Stated problem: Write out the material below again, unchanged.

Material:
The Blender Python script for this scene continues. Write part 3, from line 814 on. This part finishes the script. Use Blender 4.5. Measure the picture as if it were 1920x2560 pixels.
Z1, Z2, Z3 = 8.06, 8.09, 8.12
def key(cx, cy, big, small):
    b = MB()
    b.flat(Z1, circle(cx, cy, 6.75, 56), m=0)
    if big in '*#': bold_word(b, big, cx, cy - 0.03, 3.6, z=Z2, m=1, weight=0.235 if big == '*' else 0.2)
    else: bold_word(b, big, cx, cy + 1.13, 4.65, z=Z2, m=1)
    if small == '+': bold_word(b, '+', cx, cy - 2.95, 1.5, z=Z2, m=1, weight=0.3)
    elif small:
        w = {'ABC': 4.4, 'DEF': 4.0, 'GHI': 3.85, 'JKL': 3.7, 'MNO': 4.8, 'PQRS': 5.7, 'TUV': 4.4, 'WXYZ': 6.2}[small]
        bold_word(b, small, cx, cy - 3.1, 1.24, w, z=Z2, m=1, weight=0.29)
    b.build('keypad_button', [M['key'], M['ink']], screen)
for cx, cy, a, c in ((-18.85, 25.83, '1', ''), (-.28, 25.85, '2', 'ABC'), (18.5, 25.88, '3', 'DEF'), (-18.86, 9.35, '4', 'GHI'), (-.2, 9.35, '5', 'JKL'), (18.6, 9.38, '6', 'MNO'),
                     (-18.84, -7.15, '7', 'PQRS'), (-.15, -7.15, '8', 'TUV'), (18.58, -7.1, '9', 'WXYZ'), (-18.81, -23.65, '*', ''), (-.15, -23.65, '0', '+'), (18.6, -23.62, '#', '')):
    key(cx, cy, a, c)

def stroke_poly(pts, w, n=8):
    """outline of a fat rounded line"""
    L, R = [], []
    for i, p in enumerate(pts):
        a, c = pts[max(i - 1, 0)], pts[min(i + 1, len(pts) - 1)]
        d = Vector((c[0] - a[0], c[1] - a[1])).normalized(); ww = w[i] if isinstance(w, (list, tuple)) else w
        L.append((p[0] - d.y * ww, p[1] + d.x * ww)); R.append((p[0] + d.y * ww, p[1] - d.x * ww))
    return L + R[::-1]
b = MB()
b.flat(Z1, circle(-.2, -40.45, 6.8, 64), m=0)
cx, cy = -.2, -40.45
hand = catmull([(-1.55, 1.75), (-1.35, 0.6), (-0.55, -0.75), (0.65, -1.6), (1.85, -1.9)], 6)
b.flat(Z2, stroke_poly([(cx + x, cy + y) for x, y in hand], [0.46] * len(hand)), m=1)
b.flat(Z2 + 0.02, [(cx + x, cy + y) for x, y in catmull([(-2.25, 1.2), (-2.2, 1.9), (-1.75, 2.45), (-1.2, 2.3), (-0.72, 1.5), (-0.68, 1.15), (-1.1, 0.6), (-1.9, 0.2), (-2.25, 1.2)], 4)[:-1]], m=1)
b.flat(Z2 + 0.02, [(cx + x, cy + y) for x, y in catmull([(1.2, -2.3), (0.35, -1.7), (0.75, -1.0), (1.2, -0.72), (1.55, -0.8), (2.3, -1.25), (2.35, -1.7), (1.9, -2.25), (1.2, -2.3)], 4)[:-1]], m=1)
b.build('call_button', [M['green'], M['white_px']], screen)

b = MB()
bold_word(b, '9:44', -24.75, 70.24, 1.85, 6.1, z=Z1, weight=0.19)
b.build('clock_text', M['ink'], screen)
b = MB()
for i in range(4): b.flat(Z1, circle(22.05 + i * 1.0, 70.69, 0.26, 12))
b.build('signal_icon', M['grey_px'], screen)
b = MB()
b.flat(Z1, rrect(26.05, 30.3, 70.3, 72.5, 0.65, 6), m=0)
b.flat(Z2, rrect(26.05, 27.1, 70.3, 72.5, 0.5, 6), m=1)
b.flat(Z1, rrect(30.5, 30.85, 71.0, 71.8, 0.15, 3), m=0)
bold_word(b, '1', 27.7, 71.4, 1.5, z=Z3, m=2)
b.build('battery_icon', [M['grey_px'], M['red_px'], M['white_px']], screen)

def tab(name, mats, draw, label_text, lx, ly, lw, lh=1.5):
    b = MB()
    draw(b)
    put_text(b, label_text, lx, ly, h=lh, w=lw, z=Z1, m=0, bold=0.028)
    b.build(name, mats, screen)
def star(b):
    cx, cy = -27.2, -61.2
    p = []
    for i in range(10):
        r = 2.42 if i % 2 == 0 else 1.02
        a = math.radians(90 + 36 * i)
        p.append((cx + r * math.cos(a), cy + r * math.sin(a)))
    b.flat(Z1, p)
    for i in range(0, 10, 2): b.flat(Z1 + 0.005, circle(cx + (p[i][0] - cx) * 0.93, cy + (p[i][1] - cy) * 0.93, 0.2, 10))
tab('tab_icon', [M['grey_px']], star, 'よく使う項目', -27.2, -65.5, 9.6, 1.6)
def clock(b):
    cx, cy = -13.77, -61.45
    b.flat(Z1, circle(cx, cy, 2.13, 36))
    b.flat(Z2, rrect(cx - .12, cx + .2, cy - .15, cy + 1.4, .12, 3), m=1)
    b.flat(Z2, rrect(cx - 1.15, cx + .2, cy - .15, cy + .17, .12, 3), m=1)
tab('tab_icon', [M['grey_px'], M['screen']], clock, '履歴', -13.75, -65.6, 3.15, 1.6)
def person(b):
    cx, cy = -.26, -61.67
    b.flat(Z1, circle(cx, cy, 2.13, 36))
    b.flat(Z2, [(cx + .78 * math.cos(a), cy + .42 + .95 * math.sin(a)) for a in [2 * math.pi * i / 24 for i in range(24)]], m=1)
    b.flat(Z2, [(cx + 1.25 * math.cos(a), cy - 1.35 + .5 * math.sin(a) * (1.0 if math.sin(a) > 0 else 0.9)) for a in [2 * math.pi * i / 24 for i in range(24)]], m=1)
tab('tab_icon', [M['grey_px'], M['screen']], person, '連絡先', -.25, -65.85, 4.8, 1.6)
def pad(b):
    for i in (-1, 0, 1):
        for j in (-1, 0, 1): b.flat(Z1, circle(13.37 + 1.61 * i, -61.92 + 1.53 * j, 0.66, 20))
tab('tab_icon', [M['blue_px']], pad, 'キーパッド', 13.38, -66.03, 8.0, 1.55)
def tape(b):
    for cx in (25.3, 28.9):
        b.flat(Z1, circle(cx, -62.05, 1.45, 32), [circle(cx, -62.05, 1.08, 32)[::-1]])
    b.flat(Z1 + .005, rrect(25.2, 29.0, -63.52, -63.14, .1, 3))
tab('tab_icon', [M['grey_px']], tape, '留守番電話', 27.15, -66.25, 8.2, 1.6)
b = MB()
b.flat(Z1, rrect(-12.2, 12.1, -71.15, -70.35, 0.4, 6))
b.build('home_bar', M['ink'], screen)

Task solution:
The Blender Python script for this scene continues. Write part 3, from line 814 on. This part finishes the script. Use Blender 4.5. Measure the picture as if it were 1920x2560 pixels.
Z1, Z2, Z3 = 8.06, 8.09, 8.12
def key(cx, cy, big, small):
    b = MB()
    b.flat(Z1, circle(cx, cy, 6.75, 56), m=0)
    if big in '*#': bold_word(b, big, cx, cy - 0.03, 3.6, z=Z2, m=1, weight=0.235 if big == '*' else 0.2)
    else: bold_word(b, big, cx, cy + 1.13, 4.65, z=Z2, m=1)
    if small == '+': bold_word(b, '+', cx, cy - 2.95, 1.5, z=Z2, m=1, weight=0.3)
    elif small:
        w = {'ABC': 4.4, 'DEF': 4.0, 'GHI': 3.85, 'JKL': 3.7, 'MNO': 4.8, 'PQRS': 5.7, 'TUV': 4.4, 'WXYZ': 6.2}[small]
        bold_word(b, small, cx, cy - 3.1, 1.24, w, z=Z2, m=1, weight=0.29)
    b.build('keypad_button', [M['key'], M['ink']], screen)
for cx, cy, a, c in ((-18.85, 25.83, '1', ''), (-.28, 25.85, '2', 'ABC'), (18.5, 25.88, '3', 'DEF'), (-18.86, 9.35, '4', 'GHI'), (-.2, 9.35, '5', 'JKL'), (18.6, 9.38, '6', 'MNO'),
                     (-18.84, -7.15, '7', 'PQRS'), (-.15, -7.15, '8', 'TUV'), (18.58, -7.1, '9', 'WXYZ'), (-18.81, -23.65, '*', ''), (-.15, -23.65, '0', '+'), (18.6, -23.62, '#', '')):
    key(cx, cy, a, c)

def stroke_poly(pts, w, n=8):
    """outline of a fat rounded line"""
    L, R = [], []
    for i, p in enumerate(pts):
        a, c = pts[max(i - 1, 0)], pts[min(i + 1, len(pts) - 1)]
        d = Vector((c[0] - a[0], c[1] - a[1])).normalized(); ww = w[i] if isinstance(w, (list, tuple)) else w
        L.append((p[0] - d.y * ww, p[1] + d.x * ww)); R.append((p[0] + d.y * ww, p[1] - d.x * ww))
    return L + R[::-1]
b = MB()
b.flat(Z1, circle(-.2, -40.45, 6.8, 64), m=0)
cx, cy = -.2, -40.45
hand = catmull([(-1.55, 1.75), (-1.35, 0.6), (-0.55, -0.75), (0.65, -1.6), (1.85, -1.9)], 6)
b.flat(Z2, stroke_poly([(cx + x, cy + y) for x, y in hand], [0.46] * len(hand)), m=1)
b.flat(Z2 + 0.02, [(cx + x, cy + y) for x, y in catmull([(-2.25, 1.2), (-2.2, 1.9), (-1.75, 2.45), (-1.2, 2.3), (-0.72, 1.5), (-0.68, 1.15), (-1.1, 0.6), (-1.9, 0.2), (-2.25, 1.2)], 4)[:-1]], m=1)
b.flat(Z2 + 0.02, [(cx + x, cy + y) for x, y in catmull([(1.2, -2.3), (0.35, -1.7), (0.75, -1.0), (1.2, -0.72), (1.55, -0.8), (2.3, -1.25), (2.35, -1.7), (1.9, -2.25), (1.2, -2.3)], 4)[:-1]], m=1)
b.build('call_button', [M['green'], M['white_px']], screen)

b = MB()
bold_word(b, '9:44', -24.75, 70.24, 1.85, 6.1, z=Z1, weight=0.19)
b.build('clock_text', M['ink'], screen)
b = MB()
for i in range(4): b.flat(Z1, circle(22.05 + i * 1.0, 70.69, 0.26, 12))
b.build('signal_icon', M['grey_px'], screen)
b = MB()
b.flat(Z1, rrect(26.05, 30.3, 70.3, 72.5, 0.65, 6), m=0)
b.flat(Z2, rrect(26.05, 27.1, 70.3, 72.5, 0.5, 6), m=1)
b.flat(Z1, rrect(30.5, 30.85, 71.0, 71.8, 0.15, 3), m=0)
bold_word(b, '1', 27.7, 71.4, 1.5, z=Z3, m=2)
b.build('battery_icon', [M['grey_px'], M['red_px'], M['white_px']], screen)

def tab(name, mats, draw, label_text, lx, ly, lw, lh=1.5):
    b = MB()
    draw(b)
    put_text(b, label_text, lx, ly, h=lh, w=lw, z=Z1, m=0, bold=0.028)
    b.build(name, mats, screen)
def star(b):
    cx, cy = -27.2, -61.2
    p = []
    for i in range(10):
        r = 2.42 if i % 2 == 0 else 1.02
        a = math.radians(90 + 36 * i)
        p.append((cx + r * math.cos(a), cy + r * math.sin(a)))
    b.flat(Z1, p)
    for i in range(0, 10, 2): b.flat(Z1 + 0.005, circle(cx + (p[i][0] - cx) * 0.93, cy + (p[i][1] - cy) * 0.93, 0.2, 10))
tab('tab_icon', [M['grey_px']], star, 'よく使う項目', -27.2, -65.5, 9.6, 1.6)
def clock(b):
    cx, cy = -13.77, -61.45
    b.flat(Z1, circle(cx, cy, 2.13, 36))
    b.flat(Z2, rrect(cx - .12, cx + .2, cy - .15, cy + 1.4, .12, 3), m=1)
    b.flat(Z2, rrect(cx - 1.15, cx + .2, cy - .15, cy + .17, .12, 3), m=1)
tab('tab_icon', [M['grey_px'], M['screen']], clock, '履歴', -13.75, -65.6, 3.15, 1.6)
def person(b):
    cx, cy = -.26, -61.67
    b.flat(Z1, circle(cx, cy, 2.13, 36))
    b.flat(Z2, [(cx + .78 * math.cos(a), cy + .42 + .95 * math.sin(a)) for a in [2 * math.pi * i / 24 for i in range(24)]], m=1)
    b.flat(Z2, [(cx + 1.25 * math.cos(a), cy - 1.35 + .5 * math.sin(a) * (1.0 if math.sin(a) > 0 else 0.9)) for a in [2 * math.pi * i / 24 for i in range(24)]], m=1)
tab('tab_icon', [M['grey_px'], M['screen']], person, '連絡先', -.25, -65.85, 4.8, 1.6)
def pad(b):
    for i in (-1, 0, 1):
        for j in (-1, 0, 1): b.flat(Z1, circle(13.37 + 1.61 * i, -61.92 + 1.53 * j, 0.66, 20))
tab('tab_icon', [M['blue_px']], pad, 'キーパッド', 13.38, -66.03, 8.0, 1.55)
def tape(b):
    for cx in (25.3, 28.9):
        b.flat(Z1, circle(cx, -62.05, 1.45, 32), [circle(cx, -62.05, 1.08, 32)[::-1]])
    b.flat(Z1 + .005, rrect(25.2, 29.0, -63.52, -63.14, .1, 3))
tab('tab_icon', [M['grey_px']], tape, '留守番電話', 27.15, -66.25, 8.2, 1.6)
b = MB()
b.flat(Z1, rrect(-12.2, 12.1, -71.15, -70.35, 0.4, 6))
b.build('home_bar', M['ink'], screen)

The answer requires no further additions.